BEGIN SOURCE EXCERPT

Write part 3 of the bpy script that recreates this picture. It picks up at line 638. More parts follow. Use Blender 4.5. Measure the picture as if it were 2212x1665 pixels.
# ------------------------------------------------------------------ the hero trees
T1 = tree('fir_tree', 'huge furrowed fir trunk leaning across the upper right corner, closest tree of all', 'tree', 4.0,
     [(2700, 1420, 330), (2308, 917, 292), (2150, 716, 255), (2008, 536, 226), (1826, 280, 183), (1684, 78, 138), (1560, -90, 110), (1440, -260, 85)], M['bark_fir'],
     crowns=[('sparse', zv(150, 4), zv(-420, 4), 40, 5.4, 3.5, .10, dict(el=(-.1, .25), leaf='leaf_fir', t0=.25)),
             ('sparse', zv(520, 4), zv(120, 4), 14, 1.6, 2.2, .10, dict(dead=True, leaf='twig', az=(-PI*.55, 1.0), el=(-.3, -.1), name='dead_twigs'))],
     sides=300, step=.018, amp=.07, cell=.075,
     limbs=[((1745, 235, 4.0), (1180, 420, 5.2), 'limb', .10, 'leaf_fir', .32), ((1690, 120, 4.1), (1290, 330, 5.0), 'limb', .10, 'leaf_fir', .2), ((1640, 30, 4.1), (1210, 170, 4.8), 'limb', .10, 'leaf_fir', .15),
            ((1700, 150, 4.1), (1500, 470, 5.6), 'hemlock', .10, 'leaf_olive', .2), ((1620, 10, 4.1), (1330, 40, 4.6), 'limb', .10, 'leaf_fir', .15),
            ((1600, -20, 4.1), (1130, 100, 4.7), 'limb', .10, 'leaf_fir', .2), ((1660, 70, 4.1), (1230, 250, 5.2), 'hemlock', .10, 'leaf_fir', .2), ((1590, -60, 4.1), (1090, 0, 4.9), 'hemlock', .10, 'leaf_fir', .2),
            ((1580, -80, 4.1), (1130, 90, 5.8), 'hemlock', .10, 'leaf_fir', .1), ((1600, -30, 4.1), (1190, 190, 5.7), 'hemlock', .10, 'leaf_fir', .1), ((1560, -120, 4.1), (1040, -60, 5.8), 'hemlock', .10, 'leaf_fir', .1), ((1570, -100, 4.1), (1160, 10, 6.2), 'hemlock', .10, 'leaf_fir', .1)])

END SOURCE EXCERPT

* EXERCISE OBJECTIVE *
Write out the full listing, keeping every line exactly as it is.

* SOLVED EXERCISE *
Write part 3 of the bpy script that recreates this picture. It picks up at line 638. More parts follow. Use Blender 4.5. Measure the picture as if it were 2212x1665 pixels.
# ------------------------------------------------------------------ the hero trees
T1 = tree('fir_tree', 'huge furrowed fir trunk leaning across the upper right corner, closest tree of all', 'tree', 4.0,
     [(2700, 1420, 330), (2308, 917, 292), (2150, 716, 255), (2008, 536, 226), (1826, 280, 183), (1684, 78, 138), (1560, -90, 110), (1440, -260, 85)], M['bark_fir'],
     crowns=[('sparse', zv(150, 4), zv(-420, 4), 40, 5.4, 3.5, .10, dict(el=(-.1, .25), leaf='leaf_fir', t0=.25)),
             ('sparse', zv(520, 4), zv(120, 4), 14, 1.6, 2.2, .10, dict(dead=True, leaf='twig', az=(-PI*.55, 1.0), el=(-.3, -.1), name='dead_twigs'))],
     sides=300, step=.018, amp=.07, cell=.075,
     limbs=[((1745, 235, 4.0), (1180, 420, 5.2), 'limb', .10, 'leaf_fir', .32), ((1690, 120, 4.1), (1290, 330, 5.0), 'limb', .10, 'leaf_fir', .2), ((1640, 30, 4.1), (1210, 170, 4.8), 'limb', .10, 'leaf_fir', .15),
            ((1700, 150, 4.1), (1500, 470, 5.6), 'hemlock', .10, 'leaf_olive', .2), ((1620, 10, 4.1), (1330, 40, 4.6), 'limb', .10, 'leaf_fir', .15),
            ((1600, -20, 4.1), (1130, 100, 4.7), 'limb', .10, 'leaf_fir', .2), ((1660, 70, 4.1), (1230, 250, 5.2), 'hemlock', .10, 'leaf_fir', .2), ((1590, -60, 4.1), (1090, 0, 4.9), 'hemlock', .10, 'leaf_fir', .2),
            ((1580, -80, 4.1), (1130, 90, 5.8), 'hemlock', .10, 'leaf_fir', .1), ((1600, -30, 4.1), (1190, 190, 5.7), 'hemlock', .10, 'leaf_fir', .1), ((1560, -120, 4.1), (1040, -60, 5.8), 'hemlock', .10, 'leaf_fir', .1), ((1570, -100, 4.1), (1160, 10, 6.2), 'hemlock', .10, 'leaf_fir', .1)])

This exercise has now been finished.